A pro-government television said "terrorists" carried out the attacks, as it interviewed residents including traumatised children and showed a number of bloodied bodies lying in the streets.

"Our valiant armed forces cleared Daraya of the remnants of armed terrorist groups which committed crimes that traumatised the citizens of the town and destroyed public and private property," government newspaper Ath-Thawra said.

Activists described the Daraya offensive as a bid to crush "once and for all" the insurgency in Damascus after rebel Free Syrian Army fighters regrouped to the southern outskirts following an army offensive to retake the city last month.

The LCC accused the regime of blockading Daraya to choke off supplies and indiscriminately bombarding the town with heavy weapons and warplanes.

"Afterwards the gangs of killers entered the town and carried out summary executions, before dismembering and setting fire to the bodies."

Reports by activists cannot be independently confirmed because of severe restrictions on media operating in Syria.

Assad's Alawite-led regime insists it is fighting foreign "terrorists" aided by regional Sunni Muslim rivals and the West, but has been hit by a wave of defections, including several high-ranking officials, as the violence escalates.

On Sunday, Vice President Faruq al-Shara – the regime's top Sunni Muslim official – made his first public appearance in over a month, following rumours that he had tried to defect and was under house arrest.

Shara and Assad held talks with the head of the Iranian parliament's foreign policy committee, Aladin Borujerdi, who vowed that Tehran will "stick by our Syrian brothers".

"We see Syria's security as our security," he said, Iran's state-owned IRNA news agency said.

Tehran – Damascus's staunchest ally – has said it will submit a plan for ending the conflict to a Non-Aligned Movement summit it is hosting on Thursday and Friday.

Syrian Foreign Minister Walid Muallem also said any negotiations between the government and the opposition would only begin "after purging Syria of armed groups," IRNA reported.

Tehran's initiative comes as its foes in the West seek to ramp up the pressure on Damascus, with Washington and London threatening action if it uses its chemical weapons and Paris voicing support for a partial no-fly zone.

The Observatory also reported shelling or air strikes in other parts of the country including the battered northern city of Aleppo and Daraa in the far south, the cradle of the uprising.

A veteran Japanese war reporter shot dead covering the conflict in Aleppo, the fourth foreign journalist to be killed in Syria, was hit by nine bullets, according to results of an autopsy published Sunday.

A report by UN investigators this month said government forces and their militia allies had committed crimes against humanity and that rebels had also carried out war crimes, although on a lesser scale.

In particular, it held government forces responsible for a massacre in the central town of Houla in May when 108 civilians, including 49 children, were killed in an atrocity that shocked the world.

August is already the deadliest single month of the conflict with at least 4,000 people killed, according to the Observatory, while around 25,000 have died since March 2011.

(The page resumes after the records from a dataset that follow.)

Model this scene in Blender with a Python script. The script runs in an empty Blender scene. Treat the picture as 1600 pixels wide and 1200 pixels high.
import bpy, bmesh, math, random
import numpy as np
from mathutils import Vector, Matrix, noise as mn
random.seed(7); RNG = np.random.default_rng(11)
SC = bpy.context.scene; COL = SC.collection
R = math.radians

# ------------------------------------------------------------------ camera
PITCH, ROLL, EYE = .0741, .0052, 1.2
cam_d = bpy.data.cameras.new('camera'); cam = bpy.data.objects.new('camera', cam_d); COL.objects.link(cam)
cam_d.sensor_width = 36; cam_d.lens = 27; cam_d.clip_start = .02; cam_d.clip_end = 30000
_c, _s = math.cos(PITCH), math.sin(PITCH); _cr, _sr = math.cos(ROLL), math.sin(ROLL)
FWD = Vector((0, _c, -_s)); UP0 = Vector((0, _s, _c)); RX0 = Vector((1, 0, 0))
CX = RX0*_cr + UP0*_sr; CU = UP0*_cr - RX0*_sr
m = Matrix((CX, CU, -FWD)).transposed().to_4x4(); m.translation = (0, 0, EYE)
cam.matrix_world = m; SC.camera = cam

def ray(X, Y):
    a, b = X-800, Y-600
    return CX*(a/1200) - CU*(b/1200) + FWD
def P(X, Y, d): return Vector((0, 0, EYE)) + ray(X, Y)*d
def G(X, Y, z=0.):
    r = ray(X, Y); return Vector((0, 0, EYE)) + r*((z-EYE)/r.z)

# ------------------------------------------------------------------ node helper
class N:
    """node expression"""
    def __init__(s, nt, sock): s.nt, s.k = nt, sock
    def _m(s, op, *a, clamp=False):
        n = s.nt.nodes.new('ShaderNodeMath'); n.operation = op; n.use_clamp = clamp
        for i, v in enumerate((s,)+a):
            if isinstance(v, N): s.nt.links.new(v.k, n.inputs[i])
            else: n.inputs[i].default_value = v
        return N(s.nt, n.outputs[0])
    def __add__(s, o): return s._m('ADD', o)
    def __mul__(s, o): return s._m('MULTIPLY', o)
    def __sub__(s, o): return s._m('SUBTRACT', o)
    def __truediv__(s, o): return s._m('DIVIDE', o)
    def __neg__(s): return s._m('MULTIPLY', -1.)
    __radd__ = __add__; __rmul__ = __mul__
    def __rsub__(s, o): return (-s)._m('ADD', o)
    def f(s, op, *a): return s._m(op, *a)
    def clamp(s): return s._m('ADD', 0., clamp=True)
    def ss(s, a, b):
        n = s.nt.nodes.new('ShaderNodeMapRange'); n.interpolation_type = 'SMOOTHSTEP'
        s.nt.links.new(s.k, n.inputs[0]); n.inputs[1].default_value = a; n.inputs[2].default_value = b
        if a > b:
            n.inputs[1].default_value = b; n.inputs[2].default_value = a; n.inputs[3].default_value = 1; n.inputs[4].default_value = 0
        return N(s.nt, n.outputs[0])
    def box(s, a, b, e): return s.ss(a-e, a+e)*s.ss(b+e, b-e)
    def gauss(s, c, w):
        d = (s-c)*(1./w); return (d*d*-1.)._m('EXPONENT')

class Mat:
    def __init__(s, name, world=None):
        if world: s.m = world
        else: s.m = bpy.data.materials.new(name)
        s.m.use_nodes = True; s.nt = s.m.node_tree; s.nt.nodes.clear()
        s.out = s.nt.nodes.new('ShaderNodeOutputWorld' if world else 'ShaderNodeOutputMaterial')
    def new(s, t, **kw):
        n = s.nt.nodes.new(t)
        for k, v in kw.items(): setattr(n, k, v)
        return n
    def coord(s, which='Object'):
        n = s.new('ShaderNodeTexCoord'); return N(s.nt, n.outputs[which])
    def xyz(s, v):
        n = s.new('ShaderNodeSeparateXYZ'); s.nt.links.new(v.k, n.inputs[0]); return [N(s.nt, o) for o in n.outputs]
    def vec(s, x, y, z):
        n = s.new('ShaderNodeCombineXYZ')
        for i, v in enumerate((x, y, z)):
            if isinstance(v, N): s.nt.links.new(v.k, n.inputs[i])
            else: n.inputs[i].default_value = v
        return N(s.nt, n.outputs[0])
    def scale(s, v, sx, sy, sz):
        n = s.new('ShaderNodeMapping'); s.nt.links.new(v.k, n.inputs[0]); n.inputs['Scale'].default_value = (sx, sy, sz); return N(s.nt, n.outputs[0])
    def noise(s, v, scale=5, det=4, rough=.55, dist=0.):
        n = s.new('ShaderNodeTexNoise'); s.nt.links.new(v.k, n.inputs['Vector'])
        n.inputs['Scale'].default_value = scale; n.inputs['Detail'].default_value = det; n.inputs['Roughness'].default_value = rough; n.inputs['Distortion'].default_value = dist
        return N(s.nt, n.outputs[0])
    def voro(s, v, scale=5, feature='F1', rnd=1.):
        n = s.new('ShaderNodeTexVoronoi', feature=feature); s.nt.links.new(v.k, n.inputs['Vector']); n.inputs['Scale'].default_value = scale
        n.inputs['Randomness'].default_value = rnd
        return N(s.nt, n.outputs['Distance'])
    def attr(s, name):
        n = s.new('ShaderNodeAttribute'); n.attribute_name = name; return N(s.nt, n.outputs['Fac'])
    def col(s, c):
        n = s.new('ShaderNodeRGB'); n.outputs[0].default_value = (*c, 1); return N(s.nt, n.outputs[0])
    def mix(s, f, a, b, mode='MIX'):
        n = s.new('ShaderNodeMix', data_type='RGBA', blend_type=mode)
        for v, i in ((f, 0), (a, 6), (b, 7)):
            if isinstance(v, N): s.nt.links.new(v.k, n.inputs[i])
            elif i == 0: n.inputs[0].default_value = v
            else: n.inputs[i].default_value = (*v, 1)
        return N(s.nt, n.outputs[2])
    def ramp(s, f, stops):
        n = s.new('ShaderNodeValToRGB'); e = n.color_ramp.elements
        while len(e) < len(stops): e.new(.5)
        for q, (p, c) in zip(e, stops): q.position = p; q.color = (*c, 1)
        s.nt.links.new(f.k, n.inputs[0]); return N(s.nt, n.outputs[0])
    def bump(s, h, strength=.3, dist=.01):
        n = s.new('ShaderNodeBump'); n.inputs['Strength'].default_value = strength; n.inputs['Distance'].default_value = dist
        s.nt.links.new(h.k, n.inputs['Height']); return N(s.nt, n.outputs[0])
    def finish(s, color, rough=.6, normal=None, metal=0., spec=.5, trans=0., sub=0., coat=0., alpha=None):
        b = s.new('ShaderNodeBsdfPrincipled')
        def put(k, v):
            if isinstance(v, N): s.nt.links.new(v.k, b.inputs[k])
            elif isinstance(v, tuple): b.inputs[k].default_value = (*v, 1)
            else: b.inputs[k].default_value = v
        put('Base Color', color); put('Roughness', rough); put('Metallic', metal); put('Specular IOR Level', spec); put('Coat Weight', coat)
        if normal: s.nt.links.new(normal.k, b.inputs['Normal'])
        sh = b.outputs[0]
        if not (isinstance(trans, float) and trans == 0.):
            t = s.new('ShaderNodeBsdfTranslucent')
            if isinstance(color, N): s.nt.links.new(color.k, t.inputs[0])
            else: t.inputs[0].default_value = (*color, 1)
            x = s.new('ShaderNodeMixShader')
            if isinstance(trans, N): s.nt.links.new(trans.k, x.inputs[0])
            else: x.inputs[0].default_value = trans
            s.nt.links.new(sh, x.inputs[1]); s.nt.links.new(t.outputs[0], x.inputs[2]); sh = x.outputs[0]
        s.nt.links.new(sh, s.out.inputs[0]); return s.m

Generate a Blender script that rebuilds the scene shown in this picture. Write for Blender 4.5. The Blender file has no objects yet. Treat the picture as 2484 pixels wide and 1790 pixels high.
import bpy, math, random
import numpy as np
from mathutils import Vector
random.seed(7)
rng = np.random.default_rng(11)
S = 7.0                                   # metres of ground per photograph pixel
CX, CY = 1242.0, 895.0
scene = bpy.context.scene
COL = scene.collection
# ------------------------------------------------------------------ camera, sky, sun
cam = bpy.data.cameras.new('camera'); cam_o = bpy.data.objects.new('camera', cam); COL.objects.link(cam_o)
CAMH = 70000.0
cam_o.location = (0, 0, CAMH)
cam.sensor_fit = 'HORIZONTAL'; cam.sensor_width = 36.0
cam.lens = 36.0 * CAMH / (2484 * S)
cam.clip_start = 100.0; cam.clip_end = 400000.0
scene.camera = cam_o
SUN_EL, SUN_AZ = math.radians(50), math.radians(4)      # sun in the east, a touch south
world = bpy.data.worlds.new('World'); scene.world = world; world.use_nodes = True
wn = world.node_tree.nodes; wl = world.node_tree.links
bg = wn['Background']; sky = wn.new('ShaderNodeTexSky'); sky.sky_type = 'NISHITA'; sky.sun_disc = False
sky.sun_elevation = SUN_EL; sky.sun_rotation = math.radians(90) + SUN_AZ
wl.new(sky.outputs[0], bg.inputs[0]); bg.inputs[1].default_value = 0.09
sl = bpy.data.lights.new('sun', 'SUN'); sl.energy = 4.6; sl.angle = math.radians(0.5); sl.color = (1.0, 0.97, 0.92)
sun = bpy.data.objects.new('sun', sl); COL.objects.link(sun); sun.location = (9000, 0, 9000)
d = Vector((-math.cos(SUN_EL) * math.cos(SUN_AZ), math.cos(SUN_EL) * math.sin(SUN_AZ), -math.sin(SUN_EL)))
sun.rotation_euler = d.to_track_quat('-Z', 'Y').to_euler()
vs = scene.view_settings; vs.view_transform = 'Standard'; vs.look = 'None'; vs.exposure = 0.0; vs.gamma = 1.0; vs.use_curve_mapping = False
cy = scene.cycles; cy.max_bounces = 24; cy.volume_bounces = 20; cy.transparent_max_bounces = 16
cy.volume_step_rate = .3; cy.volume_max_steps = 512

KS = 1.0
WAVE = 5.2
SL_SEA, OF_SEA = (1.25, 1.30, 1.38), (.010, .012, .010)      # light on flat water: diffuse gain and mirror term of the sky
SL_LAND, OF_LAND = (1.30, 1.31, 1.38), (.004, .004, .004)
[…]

The United Nations puts the death toll at more than 17,000 and has warned of a major humanitarian crisis with more than 200,000 refugees fleeing to neighbouring countries and 2.5 million in need inside Syria.

New international envoy Lakhdar Brahimi, who takes over from Kofi Annan next month, said on Friday he was "scared" of the enormity of the task he faces to try to end what he describes as civil war.

Syria warned Brahimi on Sunday not to follow the same path as Annan, with Ath-Thawra accusing the former UN chief who quit this month after the failure of his peace plan of "bowing to US and Western pressure."

Damascus said last week it would cooperate with Brahimi to try to pave the way for "national dialogue," while also suggesting it was ready to discuss Assad's exit as part of any negotiated solution.